The Kryptonian Curse
Let’s be honest: Krypton is boring. We’ve seen it all before. The shimmering crystals, the council of elders ignoring a scientist’s desperate pleas, the planet cracking apart like a cosmic egg. Zack Snyder’s *Man of Steel* spent its first 20 minutes mired
in a dense, CGI-heavy prologue that was visually spectacular but emotionally hollow. We were told to care about Jor-El and Lara, but we barely knew them. By the time Kal-El landed on Earth, the audience was already saddled with homework. This is the Kryptonian Curse: the assumption that a character’s complex backstory must be painstakingly laid out before we’re allowed to connect with them as a person. Supergirl, even more than her famous cousin, is uniquely vulnerable to this trap. Her origin is often sadder, more traumatic—a teenager who remembers a world she lost, not an infant who never knew it. Forcing audiences to sit through another lecture on Kryptonian geography and genealogy would be a fatal mistake.
The In Medias Res Solution
So, what’s the production choice? It’s simple, elegant, and bold: start the movie *in medias res*, or “in the middle of things.” Don’t show us Krypton exploding. Don’t show her rocket escaping. Don’t show her landing on Earth and being discovered by Superman. Trust the audience. We know the basics. A simple opening crawl or a 30-second voiceover is all you need. “My name is Kara Zor-El. I am from a dead planet called Krypton. I was supposed to protect my cousin. I failed. Now… I drink.” That last part is a direct nod to the Tom King comic the film is based on, and it’s the perfect starting point. Plunge us directly into the life of a disillusioned, hardened Supergirl celebrating her 21st birthday in a seedy alien bar. She’s already been on Earth for years. She’s already a hero, but a tired one. By starting here, the film immediately establishes character and emotional stakes. Who is this person, and why is she so broken? That’s a far more compelling question than “Where is Krypton located in the Andromeda Galaxy?”
Why This Approach Works
This method flips the standard superhero script. Instead of the lore informing the character, the character’s emotional state becomes the gateway to the lore. The source material, *Supergirl: Woman of Tomorrow*, does this masterfully. It’s a space Western where Kara, reluctantly, takes a young alien girl on a quest for revenge across the galaxy. The story isn’t about Krypton; it’s about Kara wrestling with her rage, her trauma, and her legacy. Her Kryptonian past isn’t a data dump at the beginning; it’s revealed in poignant, painful flashbacks triggered by the events of her journey. We learn about her world through the prism of her loss. This makes the lore matter. When she finally describes the beauty of a Kryptonian flower, it lands with the weight of genuine grief because we’ve spent an hour with the person who misses it, not just a narrator in a planetarium. It’s the difference between reading a textbook and hearing a personal story from a friend.

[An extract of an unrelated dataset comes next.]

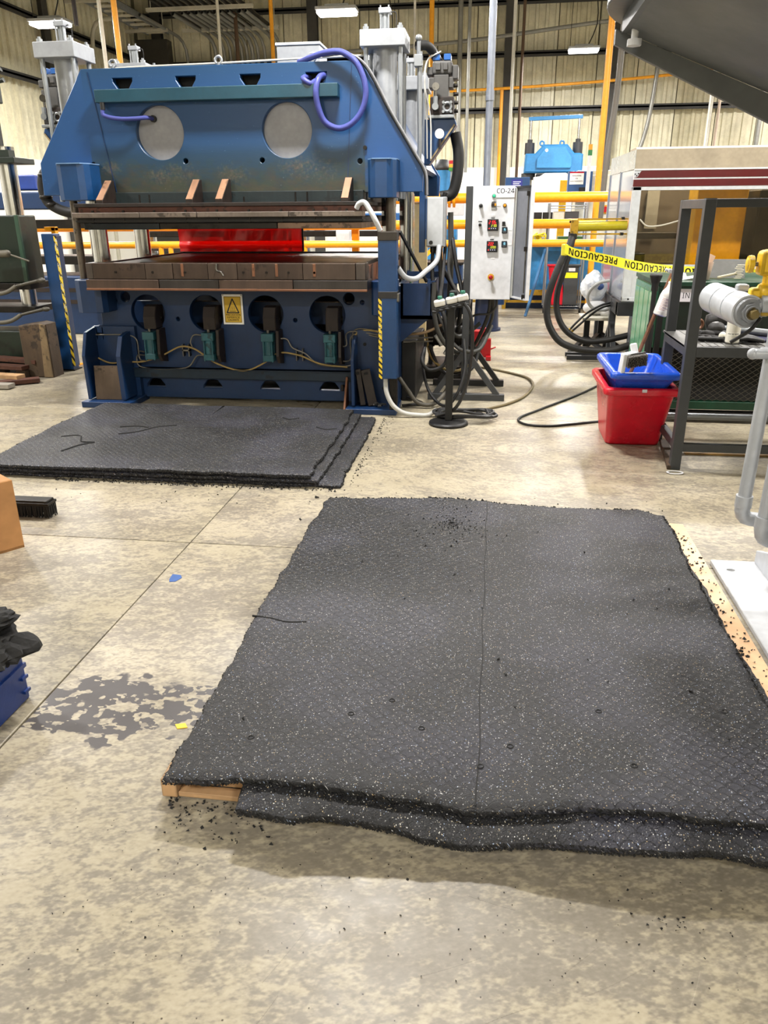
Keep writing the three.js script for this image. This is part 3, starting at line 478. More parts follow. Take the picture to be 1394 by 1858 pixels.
// the two feet
{
  const plate = (x0, x1, top) => extX([[-6.25, 0.06], [-5.98, 0.06], [-5.97, 0.42], [-6.05, top - 0.03], [-6.25, top]], x0, x1, [], 0.003);
  const f = add(press, 'foot', [box(-3.36, -2.93, 0.0, 0.05, -6.3, -5.92, 0.006)], m.blueDark);
  add(f, 'side_plate', plate(-3.325, -3.295, 0.63), m.blueDark); add(f, 'side_plate', plate(-3.03, -2.99, 0.60), m.blueDark);
  add(f, 'back_plate', box(-3.3, -2.95, 0.05, 0.63, -6.3, -6.2), m.blueDeep);
  const f2 = add(press, 'foot', box(-1.13, -0.72, 0.0, 0.045, -6.3, -5.93, 0.006), m.blueDark);
  add(f2, 'side_plate', plate(-1.085, -1.06, 0.60), m.blueDark); add(f2, 'side_plate', box(-0.79, -0.74, 0.04, 0.66, -6.3, -5.98, 0.006), m.blueDark);
  add(f2, 'back_plate', box(-1.06, -0.78, 0.04, 0.63, -6.3, -6.16), m.blueDeep);
  for (const [x, y] of [[-0.85, 0.27], [-0.85, 0.17], [-1.0, 0.52], [-0.88, 0.52]]) add(f2, 'bolt_hole', cyl([x, y, -6.17], [x, y, -6.155], 0.014, 0.014, 10), m.hole);
}
// cylinders on top
function ramCylinder(x, z, parent, h = 0) {
  const b = add(parent, 'lift_cylinder', cyl([x, 1.7, z], [x, 2.625 + h, z], 0.088, 0.088, 36), m.cylGrey);
  add(b, 'end_block', box(x - 0.165, x + 0.165, 2.62 + h, 2.728 + h, z - 0.17, z + 0.17, 0.006), m.cylGrey);
  for (const sx of [-0.125, 0.125]) for (const sz of [-0.125, 0.125]) { add(b, 'tie_rod', cyl([x + sx, 1.6, z + sz], [x + sx, 2.64 + h, z + sz], 0.018, 0.018, 12), m.galv); add(b, 'nut', [cyl([x + sx, 2.728 + h, z + sz], [x + sx, 2.752 + h, z + sz], 0.022, 0.022, 6), cyl([x + sx, 2.752 + h, z + sz], [x + sx, 2.767 + h, z + sz], 0.012, 0.012, 8)], m.galv); }
  add(b, 'upper_cylinder', cyl([x, 2.728 + h, z], [x, 2.88 + h, z], 0.03, 0.03, 20), m.galv);
  add(b, 'upper_block', box(x - 0.043, x + 0.043, 2.85 + h, 2.885 + h, z - 0.043, z + 0.043, 0.004), m.cylGrey);
  for (const sx of [-0.03, 0.03]) add(b, 'upper_tie_rod', cyl([x + sx, 2.728 + h, z + 0.03], [x + sx, 2.9 + h, z + 0.03], 0.006, 0.006, 6), m.galv);
  add(b, 'sensor_cord', tube([[x + 0.04, 2.86 + h, z], [x + 0.075, 2.86 + h, z], [x + 0.085, 2.82 + h, z], [x + 0.08, 2.75 + h, z]], 0.004, 20, 5), m.black);
}
ramCylinder(-0.868, -6.5, press); ramCylinder(-3.39, -6.5, press); ramCylinder(-3.36, -7.75, press, 0.05); ramCylinder(-0.80, -7.75, press, -0.12);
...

A Foundation for a New DCU
Adopting this strategy would do more than just make a great Supergirl movie; it would signal a philosophical shift for James Gunn’s new DC Universe. It would announce a commitment to character-first storytelling. Marvel’s Phase One succeeded precisely because of this: *Iron Man* wasn’t about the Ten Rings organization; it was about Tony Stark building a heart in a cave. *Captain America* wasn’t about Hydra’s history; it was about a skinny kid from Brooklyn who wouldn’t back down from a bully. By starting with Kara’s emotional reality, *Supergirl: Woman of Tomorrow* can establish a universe where we care about the people before we’re asked to care about the cosmic stakes they’re facing. It makes the eventual lore-heavy crossover events more powerful because we’re invested in the heroes as individuals. Let this film be the standard-bearer for a new era where emotional legibility is the true superpower.